_TASK TO CARRY OUT_:
Quote exactly the lines spanning from the top of the data below to the line that contains "scene.camera = cam", including both.

_SUPPLIED INFORMATION_:

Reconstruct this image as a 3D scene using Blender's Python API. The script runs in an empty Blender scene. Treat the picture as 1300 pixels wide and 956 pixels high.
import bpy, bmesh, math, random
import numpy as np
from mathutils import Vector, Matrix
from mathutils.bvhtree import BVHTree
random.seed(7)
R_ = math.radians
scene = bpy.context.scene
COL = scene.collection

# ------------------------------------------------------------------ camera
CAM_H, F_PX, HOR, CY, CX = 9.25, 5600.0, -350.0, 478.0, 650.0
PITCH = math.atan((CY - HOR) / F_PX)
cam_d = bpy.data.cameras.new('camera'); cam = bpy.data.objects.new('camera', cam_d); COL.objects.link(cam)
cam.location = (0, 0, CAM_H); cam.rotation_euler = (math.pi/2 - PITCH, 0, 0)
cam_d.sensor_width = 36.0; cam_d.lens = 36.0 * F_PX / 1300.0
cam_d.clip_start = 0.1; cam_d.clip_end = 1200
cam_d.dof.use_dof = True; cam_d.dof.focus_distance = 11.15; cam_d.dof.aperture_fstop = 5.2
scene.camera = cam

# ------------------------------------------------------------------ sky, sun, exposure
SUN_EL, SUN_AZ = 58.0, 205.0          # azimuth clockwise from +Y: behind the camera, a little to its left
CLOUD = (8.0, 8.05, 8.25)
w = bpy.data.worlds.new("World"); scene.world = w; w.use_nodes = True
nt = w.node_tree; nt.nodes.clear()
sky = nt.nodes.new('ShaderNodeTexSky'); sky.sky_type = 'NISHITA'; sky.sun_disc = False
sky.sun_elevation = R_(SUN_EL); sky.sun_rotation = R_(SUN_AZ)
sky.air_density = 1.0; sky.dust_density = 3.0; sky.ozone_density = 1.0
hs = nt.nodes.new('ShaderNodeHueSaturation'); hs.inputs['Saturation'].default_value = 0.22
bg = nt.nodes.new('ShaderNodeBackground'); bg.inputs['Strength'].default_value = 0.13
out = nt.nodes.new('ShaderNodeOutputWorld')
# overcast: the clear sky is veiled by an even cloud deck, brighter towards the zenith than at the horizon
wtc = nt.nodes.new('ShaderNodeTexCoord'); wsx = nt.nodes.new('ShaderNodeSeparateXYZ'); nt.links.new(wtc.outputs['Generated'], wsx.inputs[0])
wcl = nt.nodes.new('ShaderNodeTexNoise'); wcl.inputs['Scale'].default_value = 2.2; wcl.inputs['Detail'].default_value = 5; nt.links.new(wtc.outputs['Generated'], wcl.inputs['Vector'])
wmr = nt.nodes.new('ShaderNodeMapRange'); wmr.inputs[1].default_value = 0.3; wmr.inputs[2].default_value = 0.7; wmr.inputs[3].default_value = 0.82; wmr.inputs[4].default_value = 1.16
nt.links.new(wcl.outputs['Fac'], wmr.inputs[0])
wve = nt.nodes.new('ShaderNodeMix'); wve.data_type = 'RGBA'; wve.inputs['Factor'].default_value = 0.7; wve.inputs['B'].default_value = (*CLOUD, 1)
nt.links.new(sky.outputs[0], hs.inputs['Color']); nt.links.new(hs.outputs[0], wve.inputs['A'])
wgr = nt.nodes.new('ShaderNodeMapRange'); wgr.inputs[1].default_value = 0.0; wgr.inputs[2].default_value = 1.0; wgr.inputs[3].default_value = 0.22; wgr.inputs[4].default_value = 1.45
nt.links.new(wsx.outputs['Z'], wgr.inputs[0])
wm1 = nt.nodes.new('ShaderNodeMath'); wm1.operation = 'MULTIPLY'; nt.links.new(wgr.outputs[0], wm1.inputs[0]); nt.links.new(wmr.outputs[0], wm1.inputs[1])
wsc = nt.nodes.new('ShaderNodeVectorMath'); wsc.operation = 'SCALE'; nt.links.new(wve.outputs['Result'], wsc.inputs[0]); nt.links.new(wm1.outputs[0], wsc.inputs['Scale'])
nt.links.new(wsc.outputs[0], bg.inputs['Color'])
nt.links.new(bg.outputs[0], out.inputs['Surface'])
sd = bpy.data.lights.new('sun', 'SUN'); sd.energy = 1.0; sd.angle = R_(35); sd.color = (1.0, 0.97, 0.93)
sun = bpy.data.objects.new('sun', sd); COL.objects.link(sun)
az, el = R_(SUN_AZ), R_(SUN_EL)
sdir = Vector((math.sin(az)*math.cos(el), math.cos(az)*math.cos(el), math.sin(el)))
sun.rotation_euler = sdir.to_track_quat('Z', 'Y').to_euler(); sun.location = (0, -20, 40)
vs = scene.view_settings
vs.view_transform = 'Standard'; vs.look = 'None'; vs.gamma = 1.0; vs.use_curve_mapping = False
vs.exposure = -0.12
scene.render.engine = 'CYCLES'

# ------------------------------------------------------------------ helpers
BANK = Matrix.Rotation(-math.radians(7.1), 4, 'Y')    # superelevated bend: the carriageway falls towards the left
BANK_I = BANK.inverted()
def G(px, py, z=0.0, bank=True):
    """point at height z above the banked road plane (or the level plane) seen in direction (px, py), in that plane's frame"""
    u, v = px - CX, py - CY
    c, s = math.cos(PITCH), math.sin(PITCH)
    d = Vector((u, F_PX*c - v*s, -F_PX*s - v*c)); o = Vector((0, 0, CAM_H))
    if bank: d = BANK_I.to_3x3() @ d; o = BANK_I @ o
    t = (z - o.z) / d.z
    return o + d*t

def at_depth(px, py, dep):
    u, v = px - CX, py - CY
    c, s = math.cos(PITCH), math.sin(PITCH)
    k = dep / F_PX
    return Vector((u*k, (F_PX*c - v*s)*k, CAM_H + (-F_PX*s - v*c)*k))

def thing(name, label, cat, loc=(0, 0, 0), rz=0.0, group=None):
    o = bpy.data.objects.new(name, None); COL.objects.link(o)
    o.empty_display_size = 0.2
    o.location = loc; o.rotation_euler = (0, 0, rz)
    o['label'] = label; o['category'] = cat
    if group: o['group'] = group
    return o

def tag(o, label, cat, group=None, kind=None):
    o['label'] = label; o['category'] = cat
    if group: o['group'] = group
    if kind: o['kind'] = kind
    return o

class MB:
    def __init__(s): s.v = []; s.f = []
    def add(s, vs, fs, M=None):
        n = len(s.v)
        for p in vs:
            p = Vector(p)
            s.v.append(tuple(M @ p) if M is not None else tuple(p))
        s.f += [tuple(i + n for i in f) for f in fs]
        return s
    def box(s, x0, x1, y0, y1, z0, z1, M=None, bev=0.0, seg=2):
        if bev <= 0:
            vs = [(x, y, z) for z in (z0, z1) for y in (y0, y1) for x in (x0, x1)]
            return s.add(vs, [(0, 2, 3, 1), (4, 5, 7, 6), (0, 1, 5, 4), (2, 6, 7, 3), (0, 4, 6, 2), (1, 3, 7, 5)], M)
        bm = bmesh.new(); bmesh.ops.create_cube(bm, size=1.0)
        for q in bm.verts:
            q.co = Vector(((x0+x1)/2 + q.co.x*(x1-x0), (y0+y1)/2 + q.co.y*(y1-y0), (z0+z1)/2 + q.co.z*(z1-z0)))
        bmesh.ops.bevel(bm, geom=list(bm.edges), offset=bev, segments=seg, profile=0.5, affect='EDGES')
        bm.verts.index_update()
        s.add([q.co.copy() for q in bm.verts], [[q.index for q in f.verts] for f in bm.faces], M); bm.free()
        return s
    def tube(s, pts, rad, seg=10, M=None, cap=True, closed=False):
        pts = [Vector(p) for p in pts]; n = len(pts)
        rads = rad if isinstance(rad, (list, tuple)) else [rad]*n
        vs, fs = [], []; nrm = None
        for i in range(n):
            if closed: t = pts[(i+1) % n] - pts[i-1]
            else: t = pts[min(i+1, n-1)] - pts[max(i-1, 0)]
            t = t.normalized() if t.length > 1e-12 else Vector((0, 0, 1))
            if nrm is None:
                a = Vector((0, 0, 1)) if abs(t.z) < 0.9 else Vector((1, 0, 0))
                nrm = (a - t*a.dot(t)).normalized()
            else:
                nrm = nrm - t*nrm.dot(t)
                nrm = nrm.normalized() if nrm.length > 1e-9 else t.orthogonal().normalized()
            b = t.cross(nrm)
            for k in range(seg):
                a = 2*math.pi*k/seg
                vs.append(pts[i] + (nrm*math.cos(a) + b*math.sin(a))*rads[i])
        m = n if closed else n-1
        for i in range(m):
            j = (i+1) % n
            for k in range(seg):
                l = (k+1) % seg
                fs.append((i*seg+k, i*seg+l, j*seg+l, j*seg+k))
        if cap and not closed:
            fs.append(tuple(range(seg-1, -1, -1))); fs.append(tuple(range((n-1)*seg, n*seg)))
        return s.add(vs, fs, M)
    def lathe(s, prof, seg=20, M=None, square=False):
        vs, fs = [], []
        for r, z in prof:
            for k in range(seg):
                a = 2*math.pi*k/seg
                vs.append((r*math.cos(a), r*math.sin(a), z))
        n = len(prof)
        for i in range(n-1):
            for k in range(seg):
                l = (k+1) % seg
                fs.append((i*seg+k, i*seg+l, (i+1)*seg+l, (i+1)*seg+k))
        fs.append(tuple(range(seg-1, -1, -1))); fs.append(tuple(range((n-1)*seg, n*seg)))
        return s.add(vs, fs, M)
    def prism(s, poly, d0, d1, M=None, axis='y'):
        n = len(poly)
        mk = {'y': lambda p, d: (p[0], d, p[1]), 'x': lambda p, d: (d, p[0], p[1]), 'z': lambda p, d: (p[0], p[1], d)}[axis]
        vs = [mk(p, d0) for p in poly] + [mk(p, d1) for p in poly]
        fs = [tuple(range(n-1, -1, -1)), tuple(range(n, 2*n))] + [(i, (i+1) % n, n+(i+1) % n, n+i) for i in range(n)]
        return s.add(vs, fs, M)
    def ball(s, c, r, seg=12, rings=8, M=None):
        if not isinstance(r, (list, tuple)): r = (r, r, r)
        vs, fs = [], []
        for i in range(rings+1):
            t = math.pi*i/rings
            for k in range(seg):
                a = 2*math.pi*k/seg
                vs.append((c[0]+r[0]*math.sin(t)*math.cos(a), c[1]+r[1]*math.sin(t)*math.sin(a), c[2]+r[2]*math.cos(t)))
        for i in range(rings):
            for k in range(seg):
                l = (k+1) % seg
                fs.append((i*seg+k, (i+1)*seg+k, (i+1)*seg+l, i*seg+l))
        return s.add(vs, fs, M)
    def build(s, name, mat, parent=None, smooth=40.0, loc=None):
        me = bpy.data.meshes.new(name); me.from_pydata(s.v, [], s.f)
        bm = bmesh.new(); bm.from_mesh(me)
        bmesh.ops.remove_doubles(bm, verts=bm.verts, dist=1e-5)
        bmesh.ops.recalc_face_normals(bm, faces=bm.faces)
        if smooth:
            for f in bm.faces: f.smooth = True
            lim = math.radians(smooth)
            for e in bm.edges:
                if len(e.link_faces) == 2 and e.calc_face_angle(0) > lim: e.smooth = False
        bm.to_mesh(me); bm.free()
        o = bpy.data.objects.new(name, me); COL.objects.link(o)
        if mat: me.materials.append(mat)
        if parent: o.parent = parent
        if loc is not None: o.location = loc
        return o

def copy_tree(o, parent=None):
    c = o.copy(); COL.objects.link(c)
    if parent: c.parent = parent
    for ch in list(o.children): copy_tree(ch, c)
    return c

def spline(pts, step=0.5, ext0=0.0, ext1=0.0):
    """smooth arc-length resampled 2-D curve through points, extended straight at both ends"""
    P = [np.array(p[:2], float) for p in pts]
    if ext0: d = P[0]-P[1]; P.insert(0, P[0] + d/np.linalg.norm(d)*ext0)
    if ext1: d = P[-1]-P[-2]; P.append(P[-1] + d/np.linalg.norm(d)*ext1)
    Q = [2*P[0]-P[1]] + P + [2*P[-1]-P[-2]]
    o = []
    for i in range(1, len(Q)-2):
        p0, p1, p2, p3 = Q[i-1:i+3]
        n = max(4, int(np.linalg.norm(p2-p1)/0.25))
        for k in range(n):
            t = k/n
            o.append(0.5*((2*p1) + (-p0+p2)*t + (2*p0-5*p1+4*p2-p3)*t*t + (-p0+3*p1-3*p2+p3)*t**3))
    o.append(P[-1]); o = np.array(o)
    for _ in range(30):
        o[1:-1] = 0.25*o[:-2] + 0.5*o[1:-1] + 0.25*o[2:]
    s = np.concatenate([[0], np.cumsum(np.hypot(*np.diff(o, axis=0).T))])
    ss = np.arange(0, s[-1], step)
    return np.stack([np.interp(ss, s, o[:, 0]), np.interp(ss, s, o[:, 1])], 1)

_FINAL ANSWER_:
Reconstruct this image as a 3D scene using Blender's Python API. The script runs in an empty Blender scene. Treat the picture as 1300 pixels wide and 956 pixels high.
import bpy, bmesh, math, random
import numpy as np
from mathutils import Vector, Matrix
from mathutils.bvhtree import BVHTree
random.seed(7)
R_ = math.radians
scene = bpy.context.scene
COL = scene.collection

# ------------------------------------------------------------------ camera
CAM_H, F_PX, HOR, CY, CX = 9.25, 5600.0, -350.0, 478.0, 650.0
PITCH = math.atan((CY - HOR) / F_PX)
cam_d = bpy.data.cameras.new('camera'); cam = bpy.data.objects.new('camera', cam_d); COL.objects.link(cam)
cam.location = (0, 0, CAM_H); cam.rotation_euler = (math.pi/2 - PITCH, 0, 0)
cam_d.sensor_width = 36.0; cam_d.lens = 36.0 * F_PX / 1300.0
cam_d.clip_start = 0.1; cam_d.clip_end = 1200
cam_d.dof.use_dof = True; cam_d.dof.focus_distance = 11.15; cam_d.dof.aperture_fstop = 5.2
scene.camera = cam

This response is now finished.